Hickey Lawyers commercial and estate planning manager Rod Barnes said family provision applications, which often involved expensive litigation, were becoming more common.

“These applications often result in a large estate turning into a small estate and with the number of relationship separations on the rise, they are happening more often,” he said.

“The family provision legislation was developed to ensure proper maintenance and support of a person’s spouse, child or dependent was allocated from an estate.

“This means will makers need to balance the competing interests of children from a prior marriage, their current spouse or partner and children or step-children of a new relationship.

“For example, if a man left all his property to his girlfriend and nothing to his wife, then his wife can ask the court to change the terms of the will.

“While people may think this situation is extreme, it is becoming all too common.


“With the legal expenses involved in litigation often paid out of the estate, it can also be very costly.”

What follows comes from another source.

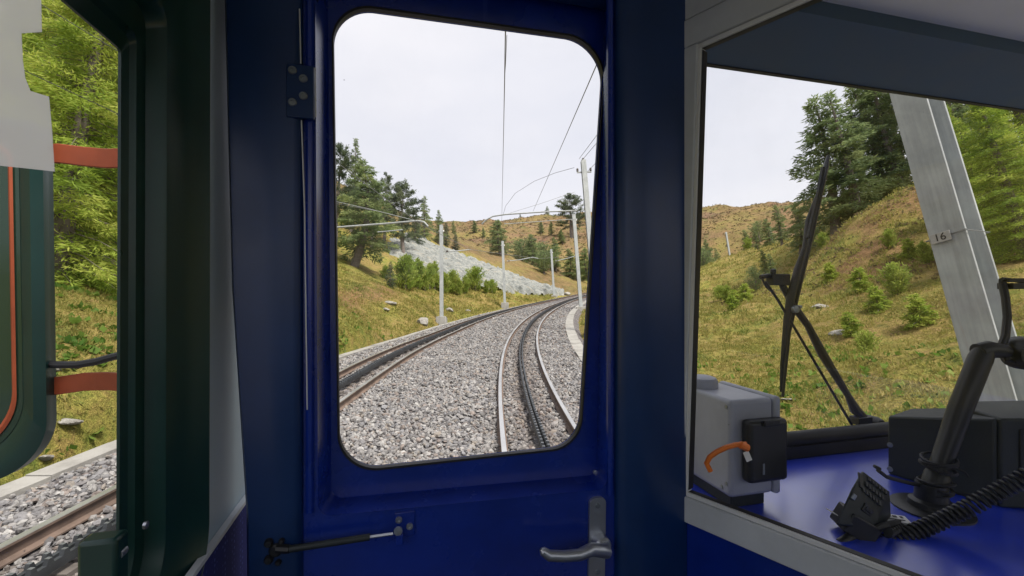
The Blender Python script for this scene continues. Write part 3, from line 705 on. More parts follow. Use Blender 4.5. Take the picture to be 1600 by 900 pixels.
for (px, Y, H, wd, pr, nm, lb) in [
    (1308, 34, 12.9, 1.5, 'larch', 'larch_tree', 'big grey green larch, leftmost of the group above the wiper'),
    (1345, 33, 12.0, 1.3, 'larch_b', 'larch_tree', 'larch with bare lower trunk beside the big leftmost larch'),
    (1385, 36, 12.8, 1.2, 'larch', 'larch_tree', 'larch in the middle of the group behind the mound'),
    (1418, 34, 12.2, 1.3, 'larch_b', 'larch_tree', 'larch just left of the numbered mast'),
    (1425, 37, 12.5, 1.1, 'pine', 'pine_tree', 'dark pine hidden behind the numbered mast'),
    (1500, 32, 12.0, 1.2, 'pine', 'pine_tree', 'dark pine right of the numbered mast top'),
    (1545, 27, 11.0, 1.2, 'larch', 'larch_tree', 'larch behind the bright ones right of the mast'),
    (1600, 30, 13.0, 1.2, 'pine_b', 'pine_tree', 'dark pine at the right edge of the windscreen'),
    (1560, 15.5, 5.2, 1.3, 'larch_near_a', 'larch_tree', 'bright yellow green larch close beyond the numbered mast'),
    (1605, 13.5, 5.8, 1.3, 'larch_near_b', 'larch_tree', 'bright yellow green larch at the right picture edge'),
    (1660, 16, 8.5, 1.2, 'larch_near_a', 'larch_tree', 'larch just outside the right edge'),
    (1525, 20, 6.0, 1.2, 'larch_near_b', 'larch_tree', 'green larch on the mound right behind the mast'),
    (1250, 40, 4.4, 1.5, 'larch', 'larch_tree', 'small tree under the left side of the big larch'),
    (1222, 48, 4.6, 1.3, 'larch_b', 'larch_tree', 'slim small tree left of the big larch'),
    (1205, 55, 4.0, 1.5, 'larch', 'larch_tree', 'small tree beside the far right mast')]:
    plant(nm, pr, px, Y, H, lb, 'tree', G5, wd)
G6 = 'small green bushes on the slope seen through the windscreen'
sb = [(1110, 100, 7.0, 'larch'), (1125, 92, 6.3, 'larch_b'), (1103, 84, 5.6, 'shrub'), (1167, 105, 7.0, 'larch'), (1188, 110, 5.0, 'shrub'), (1170, 62, 2.0, 'bush'), (1185, 55, 3.2, 'larch_b'),
      (1196, 40, 2.4, 'larch'), (1182, 36, 2.0, 'shrub'), (1210, 34, 2.6, 'larch_b'), (1140, 33, 1.3, 'bush'), (1150, 30, 1.1, 'sapling'), (1127, 36, 1.2, 'bush_b'), (1145, 22, .8, 'sapling'), (1168, 24, 1.0, 'sapling'),
      (1350, 17, 1.3, 'sapling'), (1375, 14, 1.1, 'sapling'), (1405, 15, 1.4, 'bush_b'), (1440, 12, 1.1, 'sapling'), (1330, 13, .9, 'sapling'), (1395, 21, 1.2, 'bush'), (1300, 22, 1.2, 'sapling'), (1360, 10.5, .8, 'bush_b'), (1450, 17, 1.2, 'bush'), (1290, 30, 1.5, 'bush'), (1425, 19, 1.3, 'sapling')]
for k, (px, Y, H, pr) in enumerate(sb):
    where = ('up on the brown hillside' if Y > 80 else 'below the tree group left of the wiper' if px < 1225 and Y > 33 else 'on the flat grass left of the wiper' if px < 1200 else 'on the mound between wiper and numbered mast')
    how = 'knee-high' if H < 1 else 'waist-high' if H < 1.5 else 'man-high' if H < 2.5 else 'tall'
    kind_ = {'larch': 'pointed larch bush', 'larch_b': 'slim larch bush', 'shrub': 'spreading shrub', 'bush': 'bright feathery bush', 'bush_b': 'broad bright bush', 'sapling': 'dense conifer sapling'}[pr]
    nb_ = 'farther up the slope' if k % 2 else 'nearer the track'
    near_ = {0: 'above the track', 1: 'close to the far mast', 2: 'lowest of the hillside ones', 3: 'right of the far mast', 4: 'below the ridge'}.get(k, 'about %d metres off' % round(Y))
    plant('bush', pr, px, Y, H * (.75 if px > 1280 else 1), '%s %s %s, %s' % (how, kind_, where, near_), 'bush', G6, 1.2)
# small stones and boulders
def boulder(name, px, Y, s, label, flat=.5, proud=.3, grp='pale boulders in the grass'):
    X = (px - 800) / F * Y; z = gh(X, Y)
    bm = bmesh.new(); bmesh.ops.create_icosphere(bm, subdivisions=3, radius=1)
    rg = random.Random(int(px * 7 + Y)); sd = [Vector((rg.uniform(-1, 1), rg.uniform(-1, 1), rg.uniform(-1, 1))).normalized() for _ in range(14)]
    for v in bm.verts:
        c = v.co.copy(); d = min(.78 + .12 * (k % 3) for k, q in enumerate(sd) if 1) ; f = 1.
        for k, q in enumerate(sd):
            dd = c.dot(q)
            if dd > .72: f = min(f, .72 / dd)
        v.co = c * f; v.co.x *= s * rg.uniform(.98, 1.02) * 1.3; v.co.y *= s; v.co.z *= s * flat * 1.3
    me = bpy.data.meshes.new(name); bm.to_mesh(me); bm.free(); me.materials.append(M['boulder'])
    o = bpy.data.objects.new(name, me); C.objects.link(o); o.location = Tw((X, Y, z + s * flat * (proud - .3))); o.rotation_euler = (rg.uniform(-.2, .2), rg.uniform(-.2, .2), rg.uniform(0, 6))
    tag(o, label, 'boulder', grp); return o
def mat_boulder():
    m, t, b = newmat('boulder_stone'); g = N(t, 'ShaderNodeTexCoord').outputs['Object']
    r = ramp(t, noise(t, 4, 8, .7, g).outputs['Fac'], [(.3, (.16, .145, .13)), (.5, (.30, .285, .26)), (.7, (.40, .385, .35))])
    t.links.new(r.outputs[0], b.inputs['Base Color']); b.inputs['Roughness'].default_value = .9
    bump(t, noise(t, 9, 8, .7, g).outputs['Fac'], .8, .08, b); return m
M['boulder'] = mat_boulder()
boulder('boulder', 660, 24.5, .36, 'rounded pale boulder left of the first left mast foot', .8, .5)
boulder('boulder', 702, 30, .26, 'pale boulder just right of the first left mast', .7, .5)
boulder('boulder', 731, 34, .24, 'flat pale boulder between the first and second left mast', .5, .5)
boulder('boulder', 610, 25, .30, 'half buried stone high on the left bank', .4, .45)
boulder('boulder', 603, 24, .2, 'smaller half buried stone high on the left bank', .4, .45)
boulder('boulder', 885, 60, .5, 'pale boulder on the grass near the far bend', .6, .5)
boulder('boulder', 106, 5.75, .13, 'flat pale stone in the grass under the lower mirror bracket', .3, .55)
boulder('boulder', 80, 6.2, .10, 'small pale stone beside the mirror corner', .35, .55)
boulder('boulder', 72, 5.4, .09, 'lowest small stone on the grass near the kerb', .35, .55)
boulder('boulder', 1283, 17, .30, 'flat boulder behind the wiper arms', .35, .5)
boulder('boulder', 1310, 13.5, .25, 'brownish stone low on the mound right of the wiper', .35, .4)
boulder('boulder', 1232, 8.8, .16, 'flat stone in the grass just above the windscreen seal', .15, .3)

# tufts of grass and low herbs: uncountable ground cover
def tufts(name, regions, mat, size, wid, label, blades=5, up=1.0):
    Ps = []
    for (x0, x1, y0, y1, n, s) in regions:
        x = rng.uniform(x0, x1, n); y = rng.uniform(y0, y1, n); t, nn = TN(x, y)
        k = (nn > 5.75) | (nn < -2.4); x, y = x[k], y[k]
        cl = fbm(x, y, 3.0, 31, 3) + rng.normal(size=len(x)) * .5; k = cl > -.1; x, y = x[k], y[k]
        Ps.append(np.stack([x, y, np.full(len(x), s)], 1))
    Q = np.concatenate(Ps); z = ground_h(Q[:, 0], Q[:, 1]); m = len(Q)
    base = np.repeat(np.stack([Q[:, 0], Q[:, 1], z - .01], 1), blades, 0); s = np.repeat(Q[:, 2], blades) * size * rng.uniform(.5, 1.4, m * blades)
    base[:, :2] += rng.normal(size=(m * blades, 2)) * (s * .45)[:, None]
    dirs = rng.normal(size=(m * blades, 3)) * .6 + np.array(GV) * up
    tone = np.repeat(np.clip(.45 + .3 * fbm(Q[:, 0], Q[:, 1], 4., 33, 3) + rng.normal(size=m) * .15, 0, 1), blades)
    me = spray_mesh(name, base, dirs, s, tone, M[mat], wid)
    o = bpy.data.objects.new(name, me); C.objects.link(o); inT(o); tag(o, label, kind='stuff')
tufts('grass', [(-9.5, -4.6, 3, 12, 16000, .8), (-12, -3, 12, 30, 18000, 1.3), (-9, 5, 30, 58, 12000, 2.2), (2.6, 14, 4, 16, 26000, 1.), (3, 26, 16, 36, 18000, 1.8), (10, 34, 36, 70, 7000, 3.)], 'tuft', .09, .13, 'short yellow green alpine grass on the banks beside the line', 5)
tufts('low_heather', [(14, 26, 14, 34, 1500, 1.2), (-60, 90, 85, 190, 14000, 2.8)], 'heather', .11, .35, 'low dry heather and blueberry cover on mound and brown hill', 9, .6)
tufts('broad_leaf_herbs', [(-7, -4.9, 4, 9, 260, 1.), (-9, -6, 6, 12, 240, 1.2), (3.5, 9, 6, 13, 420, 1.1), (-7, -5, 12, 20, 160, 1.2)], 'herb', .10, .42, 'broad leaved green herbs in the grass near the line', 8, .5)

# ---------------------------------------------------------------- line masts, arms, wires (gravity up)
def ibeam(b, x, y, z0, z1, w=.2, tf=.018, tw=.014, taper=1.0):
    for s in (-1, 1): b.box((x, y + s * (w / 2 - tf / 2), (z0 + z1) / 2), (w, tf, z1 - z0))
    b.box((x, y, (z0 + z1) / 2), (tw, w - 2 * tf - .001, z1 - z0))
def insulator(b, p, d, n=3, r=.05):
    d = Vector(d).normalized(); prof = [(.015, 0)]
    for k in range(n): prof += [(.02, .02 + k * .05), (r, .03 + k * .05), (r * .9, .045 + k * .05), (.02, .05 + k * .05)]
    prof += [(.012, .04 + n * .05)]
    b.lathe(p, d, prof, 12)
def G(p):  # T point -> world vector
    return Tw(p)
def mast(pos, H, label, w=.2, rz=0, found=.35, arm=None, top=None, plate=None, group='overhead line masts'):
    th = Thing('line_mast', pos, label, 'mast', group, grav=True); th.e.rotation_euler = (0, 0, rz)
    b = B(); ibeam(b, 0, 0, 0, H, w); th.part('beam', b, M['galv'], bevel=.003, smooth=False, fix=False)
    if found is not None:
        b = B(); b.box((0, 0, found / 2 - .5), (w * 3.0, w * 3.0, found + 1.0)); th.part('foundation', b, M['concrete'], bevel=.03)
        b = B(); b.box((0, 0, found + .012), (w * 1.8, w * 1.8, .02))
        for i in (-1, 1):
            for j in (-1, 1): b.lathe((i * w * .75, j * w * .75, found + .02), (0, 0, 1), [(.018, 0), (.018, .035), (0, .035)], 6)
        th.part('base_plate', b, M['galv'], smooth=False)
    inv = th.e.matrix_basis.inverted(); inv = (Matrix.Translation(Tw(pos)) @ Matrix.Rotation(rz, 4, 'Z')).inverted()
    if arm:
        for (pts, r) in arm:
            b = B(); b.tube([inv @ Tw(p) for p in pts], r, 8); th.part('arm', b, M['galv'])
        b = B()
        for (pts, r) in arm[:1]:
            a = inv @ Tw(pts[0]); c = inv @ Tw(pts[1]); d = (c - a).normalized(); insulator(b, a + d * .12, d, 4, .055)
        th.part('insulator', b, M['insul'])
    if top:
        b = B(); b.box((0, 0, H - .55), (.62, .05, .05)); th.part('crossbar', b, M['galv'])
        for s in (-1, 1):
            b = B(); insulator(b, (s * .28, 0, H - .53), (0, 0, 1), 3, .05); th.part('insulator', b, M['insul'])
        b = B(); insulator(b, (0, 0, H), (0, 0, 1), 2, .05); th.part('insulator', b, M['insul'])
    else:
        b = B()
        for s in (-1, 1): b.lathe((s * (w / 2 + .03), 0, H - .45), (0, 0, 1), [(.02, 0), (.045, .02), (.045, .09), (.02, .11)], 10)
        th.part('insulator', b, M['white'])
    return th
def pt(px, py, Y): return Vector(((px - 800) / F * Y, Y, (450 - py) / F * Y))
# right side masts
mast(pt(933, 506, 17.6), 7.1, 'tallest grey steel mast with insulators on top beside the door window edge', .21, top=True, found=.4)
mast(pt(908, 484, 29), 6.6, 'grey steel mast on a concrete block, just left of the tallest mast', .22, found=.15,
     arm=[([pt(902, 329, 29), pt(850, 331, 29), pt(790, 335, 28.5), pt(770, 338, 28.5), pt(759, 344, 28.5), pt(753, 350, 28.5)], .05), ([pt(902, 342, 29), pt(845, 346, 28.8), pt(788, 350, 28.5)], .022),
          ([pt(898, 300, 29), pt(845, 318, 28.8), pt(790, 335, 28.5)], .012)])
mast(pt(930, 464, 42), 6.2, 'distant grey mast right of the tallest one at the window edge', .22, found=.2)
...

Mr Barnes, who has more than 30 years experience in wills and estate planning, said the courts, in numerous previous decisions on family provision applications, had set principles that provided some guidance.

“Adult children who are well off and have not contributed to the will maker’s estate often find that, despite their disappointment, they have a hard task to convince a court to make an order in their favour,” he said.

“One of the most challenging areas concerns children who have disappointed their parents in some way, for example with a drug or alcohol dependency.

“Often in these situations the parent-child relationship becomes strained and the child may be excluded from a will, yet it is these children who often demonstrate a strong need for a family provision.”

Mr Barnes said wills were a key element in the estate planning process, but there were several other relevant documents including powers of attorney, superannuation trust deeds, family trust deeds, company constitutions and business succession agreements.

He said will makers should ensure they seek prudent legal advice, consider the interests of all concerned, regularly review their will and, in some circumstances, speak to family members to achieve a level of consensus.

“Those who put their head in the sand and take a ‘it won’t happen to my family’ view may well find as they look down from above that their loving family is at war and strongly contesting what they say is their entitlement,” he said.